Marcel Duchamp, Joseph Beuys, Takashi Murakami
A History of Editions
Les avant-gardes de la fin du XIXè et du début du siècle dernier (Les Nabis, Matisse, Miró, Munch…) se sont également emparées des techniques les plus variées dont l’estampe qui permettaient de diffuser un art inédit, non montré dans les lieux et salons officiels, à un public plus ouvert.D’autres artistes du XXè siècle se sont adonnés à cette pratique: Andy Warhol bien sûr mais aussi Roy Lichtenstein, Robert Rauschenberg, Claes Oldenburg… dans la lignée du mouvement Fluxus qui préconisait un art de l’action, démocratique et ancré dans la vie. Les oeuvres de Keith Haring, Vasarely pourraient aussi faire l’objet d’une exposition autour de ce thème.
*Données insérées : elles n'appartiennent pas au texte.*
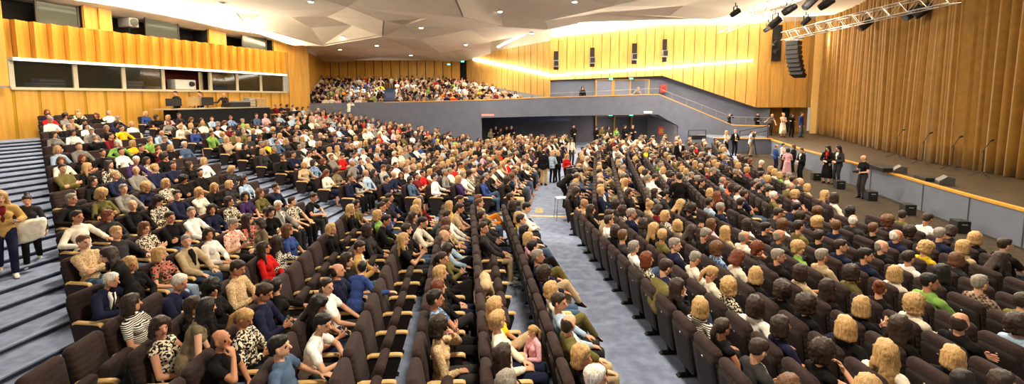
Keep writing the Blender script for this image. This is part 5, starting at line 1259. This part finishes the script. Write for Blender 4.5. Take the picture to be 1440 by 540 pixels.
    far = [(690, 181, 'ly', 'bei'), (697, 177, 'sd', 'blk'), (704, 180, 'sd', 'dgr'), (712, 177, 'sk', 'blk'), (719, 177, 'sg', 'blk'), (806, 175, 'sk', 'blk'), (838, 178, 'sd', 'blk'), (846, 177, 'sd', 'olv'), (855, 178, 'bd', 'dgr'), (866, 179, 'sd', 'trq'), (878, 176, 'sd', 'blk'), (889, 176, 'sg', 'blk')]
    ln = ['with long blond hair leftmost in the dark recess', 'second from the left in the dark recess', 'third from the left in the dark recess', 'fourth from the left in the dark recess', 'with grey hair at the right of the left recess group', 'alone at the middle of the dark recess',
          'left of the recess doors', 'in olive before the first recess door', 'with bobbed hair before the recess doors', 'in green before the recess doors', 'in black before the last recess door', 'with grey hair right of the recess doors']
    for (px, ph, h, t), l in zip(far, ln): st(px, 200, ph, 'stand_folded' if px % 2 else 'stand_front', 70, h, t, 'person standing '+l, Y=36.6 if px > 720 else 36.0, z=0, mirror=bool(px % 3))
    st(491, 165, 141, 'stand_camera', -60, 'sd', 'wht', 'person in white shirt photographing beside the tall blue wall', Y=35.0, z=2.15, bottom='den', cam='small camera held up beside the tall blue wall')
    st(259, 150, 126, 'stand_front', 95, 'sd', 'dgr', 'sound operator in dark top at the left of the mixing desk', P=(-19.5, 27.0), z=2.5)
    st(280, 150, 122, 'stand_front', 95, 'sd', 'gry', 'sound operator in grey top behind the pale monitor', P=(-19.05, 28.4), z=2.5)
    st(304, 150, 120, 'lean_reach', 60, 'rm', 'dgr', 'bald sound operator in dark top with arm out at the mixing desk', P=(-18.6, 30.0), z=2.5)
def build_lights():
    def area(name, loc, tgt, size, power, col=(1, .86, .66)):
        l = bpy.data.lights.new(name, 'AREA'); l.shape = 'DISK'; l.size = size; l.energy = power; l.color = col; o = bpy.data.objects.new(name, l); COL.objects.link(o); o.location = loc
        d = Vector(tgt)-Vector(loc); o.rotation_euler = d.to_track_quat('-Z', 'Y').to_euler(); return o
    # house lights in the ceiling
    for x, y in ((-17, 18), (-9, 12), (-9, 24), (-1, 16), (-1, 30), (7, 10), (7, 24), (-13, 34), (1, 4), (13, 34)):
        area('house_light', (x, y, 8.25), (x, y, 0), 1.2, 620)
    for x, y in ((-12, 43), (-3, 43)): area('house_light', (x, y, 7.8), (x, y, 3), 1.0, 420)
    # lanterns on the trusses aimed at the audience and at the curtain
    for x, y in ((15, 12), (16, 20), (17, 28)): area('truss_light', (x, y, 9.2), (x-14, y-2, 0), .8, 600)
    for x, y in ((13, 14), (14, 23), (16, 31)): area('curtain_light', (x, y, 9.0), (x+6.5, y+2, 3), .8, 180)
    def spanlight(name, a, b, w, power, tgt, col=(1, .88, .68)):
        a = Vector(a); b = Vector(b); l = bpy.data.lights.new(name, 'AREA'); l.shape = 'RECTANGLE'; l.size = (b-a).length; l.size_y = w; l.energy = power; l.color = col
        o = bpy.data.objects.new(name, l); COL.objects.link(o); c = (a+b)/2
        z = -(Vector(tgt)-c).normalized(); x = (b-a).normalized(); y = z.cross(x).normalized(); z = x.cross(y)
        o.matrix_world = Matrix.Translation(c) @ Matrix((x, y, z)).transposed().to_4x4()
    # tubes of the far cove, shining up into the recess and along the ceiling
    spanlight('cove_lamp', (2.6, 39.7, 8.7), (21, 36.6, 9.3), .3, 1500, (11.8, 37.0, 16), (1, .93, .8))
    spanlight('cove_lamp_ceiling', (0, 38.5, 7.6), (24, 36.5, 8.4), .3, 2300, (2, 24, 9.4))
    spanlight('cove_lamp_wall', (3.3, 40.3, 5.9), (19.6, 37.8, 7.0), .12, 75, (11.5, 40.5, 7.2), (1, .92, .78))
    spanlight('cove_lamp_wall_lower', (3.3, 40.2, 5.8), (19.6, 37.7, 6.9), .12, 75, (11.5, 40.5, 4.6), (1, .92, .78))
    for x, y in ((1, 38), (8, 39.5)): area('recess_fill', (x, y, 2.45), (x, y, 0), .4, 45)  # added fill lights that lift the dark recess, no fixtures there
    p, q = booth_at(20)+BN*1.0, booth_at(404)+BN*1.0
    spanlight('booth_cove_lamp', XY(p, 8.1), XY(q, 7.8), .3, 1700, XY((p+q)/2+BN*3.5, 10.5))
    p, q = booth_at(20)+BN*1.3, booth_at(404)+BN*1.3
    spanlight('booth_wall_lamp', XY(p, 8.4), XY(q, 8.1), .3, 90, XY((p+q)/2-BN*.5, 3))
    w = bpy.data.worlds.new('world'); scene.world = w; w.use_nodes = True
    w.node_tree.nodes['Background'].inputs[0].default_value = (1, .86, .68, 1); w.node_tree.nodes['Background'].inputs[1].default_value = .36
# ------------------------------------------------------------------ build
import time
t0 = time.time()
clothing(); hair_mats(); build_hair(); build_shoes(); build_poses()
print('prototypes', round(time.time()-t0, 1))
build_seat_meshes(); build_floor(); build_stage(); build_walls(); build_ceiling(); build_things(); build_standing()
seats = seat_people(); seats.sort(key=lambda s: s['dist'])
NP, NS = 252, 300
near_seats = seats[:NS]; ns = set(id(s) for s in near_seats)
occ = [s for s in seats if s['who'] is not None]
near_p = occ[:NP]; npi = set(id(s) for s in near_p)
print('seats', len(seats), 'people', len(occ))
cnt = {}; sc_ = {}
for s in sorted(seats, key=lambda s: (s['r'], s['si'])):
    k = s['r']; sc_[k] = sc_.get(k, 0)+1; s['sn'] = sc_[k]
    if s['who'] is not None: cnt[k] = cnt.get(k, 0)+1; s['pn'] = cnt[k]
for s in near_seats:
    ph = rows[s['r']]['ph']; make_seat((s['x'], s['y'], s['z']), s['deg'], ('occupied' if s['who'] is not None else 'empty folded')+' brown theatre seat, %s from the near end, %s' % (ORD[s['sn']-1], ph), s['who'] is not None, s['end'])
seats_mesh([s for s in seats if id(s) not in ns])
far = []; nphone = 0
for i, s in enumerate(occ):
    o = occupant(s, i); loc = (s['x'], s['y'], s['z']+.035); dg = s['deg']+random.Random(i).uniform(-5, 5)
    if id(s) in npi:
        tn = C[o['topk']][0]; g = {'jacket': 'jacket', 'bare': 'vest'}.get(o['sleeve'], 'top')
        lab = 'person, %s, %s %s, %s in %s' % (hairtxt(o['hair'], o['hc']), tn, g, ORD[s['pn']-1], rows[s['r']]['ph'])
        q = person(loc, dg, o['pose'], o['hair'], o['hc'], o['topk'], lab, 'seated audience', o['scale'], o['mirror'], o['bottom'], o['skin'], o['sleeve'], o['tie'], o['hat'], o['shirt'], o['shoe'])
        if o['pose'].startswith('phone') and i < 150:
            P = POSES[o['pose']]; wr, hd, hn = P['arms'][0][2:5]; pp = Vector(wr)+Vector(hd).normalized()*.10
            if o['mirror']: pp.y = -pp.y
            pp = Matrix.Translation(loc) @ Matrix.Rotation(R(-dg), 4, 'Z') @ (Vector((pp.x, 0, pp.z+.03))*o['scale'])
            e = empty('smartphone', pp, R(-dg)); e.rotation_euler = (0, R(-40), R(-dg)); tag(e, 'smartphone held by the person with %s in %s %s' % (hairtxt(o['hair'], o['hc']), tn, g), 'phone', 'phones held in the audience')
            m = MB(); m.box((0, 0, 0), (.014, .078, .155)); m.build('case', BLACK, e, bevel=.004); m = MB(); m.box((-.008, 0, 0), (.003, .068, .14)); m.build('screen', mat('phone_screen', (.8, .85, .9), noise=0, emit=(.8, .9, 1), estr=1.2), e)
    else: far.append((loc, dg, o))
gal = []
Lf, Rf, Lb, Rb = Vector((-17.5, 38.6)), Vector((4.6, 37.0)), Vector((-20.5, 50)), Vector((-4.6, 50))
for j in range(10):
    t = (j+.45)/10; a, b = Lf.lerp(Lb, t), Rf.lerp(Rb, t); L = (b-a).length; n = int(L/.56)
    for i in range(n):
        p = a.lerp(b, (i+.5)/n); px = proj((p.x, p.y, 4+.25*j))[0]
        if 536 < px < 556 and j < 9: continue
        if px < 437-j*2.2 or px > 752-j*11.5: continue
        if rng.random() > .9: continue
        s = dict(who=(0, 0, rng.choice(HAIRR), rng.choice(TOPR), {})); gal.append(((p.x, p.y, 2.75+.25*j), 72+rng.uniform(-12, 12), occupant(s, 5000+j*100+i)))
crowd_mesh(far, gal)
build_lights()
scene.view_settings.view_transform = 'Standard'; scene.view_settings.look = 'None'; scene.view_settings.gamma = 1; scene.view_settings.use_curve_mapping = False
scene.view_settings.exposure = 0.35
scene.cycles.use_denoising = True
scene.cycles.max_bounces = 6
print('built', round(time.time()-t0, 1), len(bpy.data.objects))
Marcel Duchamp a naturellement recours aux multiples puisque par essence, ils redéfinissent la notion d’unicité et d’auteur. Il est un des premiers à envisager les multiples comme des oeuvres uniques. Ainsi, il édite environ 275 Boite-en-valise, sorte de musées portatifs rétrospectifs de son oeuvre, possédant ainsi un don d’ubiquité en étant présentes dans les plus célèbres collections à travers le monde. «Tout ce que j’ai fait d’important pourrait tenir dans une petite valise»
Par ailleurs, il laisse libre cours à son imagination sur tous les supports, affiches, cartons d’invitation, télégrammes, plaques émaillées…
Joseph Beuys prolonge cette démarche en y ajoutant des spéculations sociales et politiques, par la production continue de 567 multiples de 1965 à 1986, auxquels s’ajoutent de nombreuses cartes postales. La Collection Reinhard Schlegel dévoile un ensemble inédit de cet Art élargi qui englobe des manifestes, concepts politiques et formes de langage. A l’époque, ils échappent ainsi au marché de l’art. «Chaque édition a pour moi le caractère d’un noyau de condensation, sur lequel une multitude de choses peuvent se poser. […] Je suis intéressé par la transmission de véhicules physiques sous forme d’éditions, car je suis passionné par la diffusion d’idées. Les objets sont seulement en relation avec mes idées intelligibles»
Docteur en peinture Nihonga de l’Université des Arts de Tokyo, Murakami développe un style unique et une oeuvre protéiforme. Il utilise les techniques les plus modernes associées à la précision et la virtuosité de l’art traditionnel japonais, celui de l’estampe ukiyo-e (monde flottant) en particulier. Inspiré de la culture manga et kawaï (mignon), son monde irrésistible est peuplé de personnages monstrueux ou charmants, descendants facétieux des mythes passés. L’esthétique Superflat, qu’il a théorisée en 2001, tente de brouiller les frontières entre art populaire et grand art. L’absence de perspective, la bi-dimensionnalité de l’art ancien s’infiltrent sur tous les supports, peinture, sculpture, prints/sérigraphies, wallpaper, films d’animation, accessoires. Il a même parfois imaginé ses figures sur des tee-shirts (Hiropon) ou ballons géants (Mr.Dob) avant des les faire apparaître dans ses peintures, ses sculptures ou ses films, à rebours du système Hollywoodien qui vend les produits dérivés après la sortie d’un blockbuster.
Le marché de l’art a eu tendance à sous-estimer ces productions sans prendre en considération la générosité des artistes à offrir leur art au plus grand nombre. En effet, la rentabilité d’une estampe est incertaine. Les prints de Murakami par exemple ont un coût de production élevé lié au nombre de couleurs utilisées, pourtant, l’artiste souhaite que leur prix de vente reste accessible.
Si Duchamp, Beuys, Murakami ont réussi à convaincre les collectionneurs que les éditions faisaient partie intégrante de leur production artistique, avec l’idée sous-jascente d’art pour tous, en revanche, Dali et Bernard Buffet s’y sont brûlés les ailes.